General Motors sales fell 3 percent in June. Nissan reported June’s biggest gain so far with a 13 percent increase. Fiat Chrysler said U.S. sales rose 8.2 percent in June. Ford Motor missed estimates with a 1.5 percent light-vehicle sales gain; sales of Ford’s F-Series pickups fell 8.9 percent last month. Vehicle prices also climbed in June, with the average transaction price up 1 percent from a year earlier to $31,948.

Swiss insurance giant ACE Ltd. will buy property insurer Chubb Corp for $28.3 billion. The deal will create the world’s biggest property and casualty insurer by underwriting income. The deal is expected to close in the first quarter of 2016.

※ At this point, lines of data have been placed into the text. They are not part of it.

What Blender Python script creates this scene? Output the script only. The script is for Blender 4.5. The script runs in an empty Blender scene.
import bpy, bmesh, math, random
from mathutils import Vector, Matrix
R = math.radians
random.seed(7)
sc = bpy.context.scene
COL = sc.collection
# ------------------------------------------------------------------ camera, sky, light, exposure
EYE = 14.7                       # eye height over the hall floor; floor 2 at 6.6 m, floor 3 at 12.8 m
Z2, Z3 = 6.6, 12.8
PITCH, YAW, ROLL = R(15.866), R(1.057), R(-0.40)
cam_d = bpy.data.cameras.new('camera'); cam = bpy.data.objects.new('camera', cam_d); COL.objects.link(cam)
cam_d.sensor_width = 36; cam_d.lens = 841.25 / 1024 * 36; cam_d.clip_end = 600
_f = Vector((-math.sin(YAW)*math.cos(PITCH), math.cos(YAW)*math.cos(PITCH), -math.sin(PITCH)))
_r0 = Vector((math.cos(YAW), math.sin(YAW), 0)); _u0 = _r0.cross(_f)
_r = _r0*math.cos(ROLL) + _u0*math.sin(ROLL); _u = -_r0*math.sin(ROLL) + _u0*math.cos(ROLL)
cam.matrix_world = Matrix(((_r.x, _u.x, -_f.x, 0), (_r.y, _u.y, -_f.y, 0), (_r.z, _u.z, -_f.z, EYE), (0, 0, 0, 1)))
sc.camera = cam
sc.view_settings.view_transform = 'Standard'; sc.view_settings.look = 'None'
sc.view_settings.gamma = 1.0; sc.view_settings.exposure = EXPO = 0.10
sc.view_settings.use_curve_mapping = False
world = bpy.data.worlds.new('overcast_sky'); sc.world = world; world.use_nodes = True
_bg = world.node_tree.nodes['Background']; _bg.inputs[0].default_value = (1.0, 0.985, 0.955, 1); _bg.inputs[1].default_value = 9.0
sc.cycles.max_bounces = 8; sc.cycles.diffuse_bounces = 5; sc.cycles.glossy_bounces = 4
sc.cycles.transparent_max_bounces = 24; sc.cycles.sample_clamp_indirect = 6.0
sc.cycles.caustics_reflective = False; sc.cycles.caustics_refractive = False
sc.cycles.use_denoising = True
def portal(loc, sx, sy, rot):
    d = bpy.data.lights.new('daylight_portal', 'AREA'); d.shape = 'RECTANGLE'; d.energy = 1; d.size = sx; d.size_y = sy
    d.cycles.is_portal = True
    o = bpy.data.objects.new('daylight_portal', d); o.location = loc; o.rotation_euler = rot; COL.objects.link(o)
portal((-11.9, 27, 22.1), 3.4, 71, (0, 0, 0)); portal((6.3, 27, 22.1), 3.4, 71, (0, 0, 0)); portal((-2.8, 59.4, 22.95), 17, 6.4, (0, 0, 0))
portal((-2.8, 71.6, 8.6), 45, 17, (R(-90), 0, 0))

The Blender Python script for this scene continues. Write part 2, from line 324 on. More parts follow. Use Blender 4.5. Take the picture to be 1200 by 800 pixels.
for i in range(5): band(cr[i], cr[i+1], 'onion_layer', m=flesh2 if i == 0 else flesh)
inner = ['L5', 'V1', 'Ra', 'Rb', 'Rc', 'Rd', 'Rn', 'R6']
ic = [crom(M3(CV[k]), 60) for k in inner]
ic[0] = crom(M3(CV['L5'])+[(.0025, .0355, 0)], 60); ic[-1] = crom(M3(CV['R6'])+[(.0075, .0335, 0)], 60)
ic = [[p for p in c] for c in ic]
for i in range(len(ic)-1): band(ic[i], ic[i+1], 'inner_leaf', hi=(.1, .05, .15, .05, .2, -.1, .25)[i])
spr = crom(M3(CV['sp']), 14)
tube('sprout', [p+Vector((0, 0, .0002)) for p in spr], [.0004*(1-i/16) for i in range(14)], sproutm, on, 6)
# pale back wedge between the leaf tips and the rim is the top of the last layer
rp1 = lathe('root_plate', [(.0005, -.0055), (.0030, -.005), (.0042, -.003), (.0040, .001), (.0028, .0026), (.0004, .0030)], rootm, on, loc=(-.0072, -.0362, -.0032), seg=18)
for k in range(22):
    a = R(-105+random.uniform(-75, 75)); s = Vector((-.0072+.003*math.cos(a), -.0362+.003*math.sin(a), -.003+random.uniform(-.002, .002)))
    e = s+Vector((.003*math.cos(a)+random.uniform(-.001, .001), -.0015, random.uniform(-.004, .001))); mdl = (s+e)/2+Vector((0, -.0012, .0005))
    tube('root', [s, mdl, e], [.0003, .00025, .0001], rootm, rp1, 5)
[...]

General Electric expects to accelerate the pace of GE Capital asset sales in the third quarter as the U.S. conglomerate retreats from the banking industry. Since the landmark announcement on April 10, GE Capital has announced asset sales totaling $23 billion in ending net investment, and anticipates $100 billion in sales in 2015.

The US government sued to block Electrolux AB from taking over General Electric’s appliance business, warning that the $3.3 billion deal would leave millions of Americans vulnerable to price increases for ranges, cooktops and wall ovens, products that serve an important role in family life and represent large purchases for many households.

By a 2-1 vote, a federal appeals court has upheld a 2013 decision finding Apple liable for conspiring with publishers to fix e-book prices. Apple is now set to pay $450 million to e-book consumers and lawyers through a settlement originally announced last year.

AT&T’s proposed $48.5 billion acquisition of DirecTV is expected to get U.S. regulatory approval as soon as next week. The Department of Justice has completed its review of the merger and is waiting on the FCC to wrap up its own. The move could create the country’s largest pay-TV company, giving DirecTV a broadband product and AT&T new avenues of growth beyond wireless service.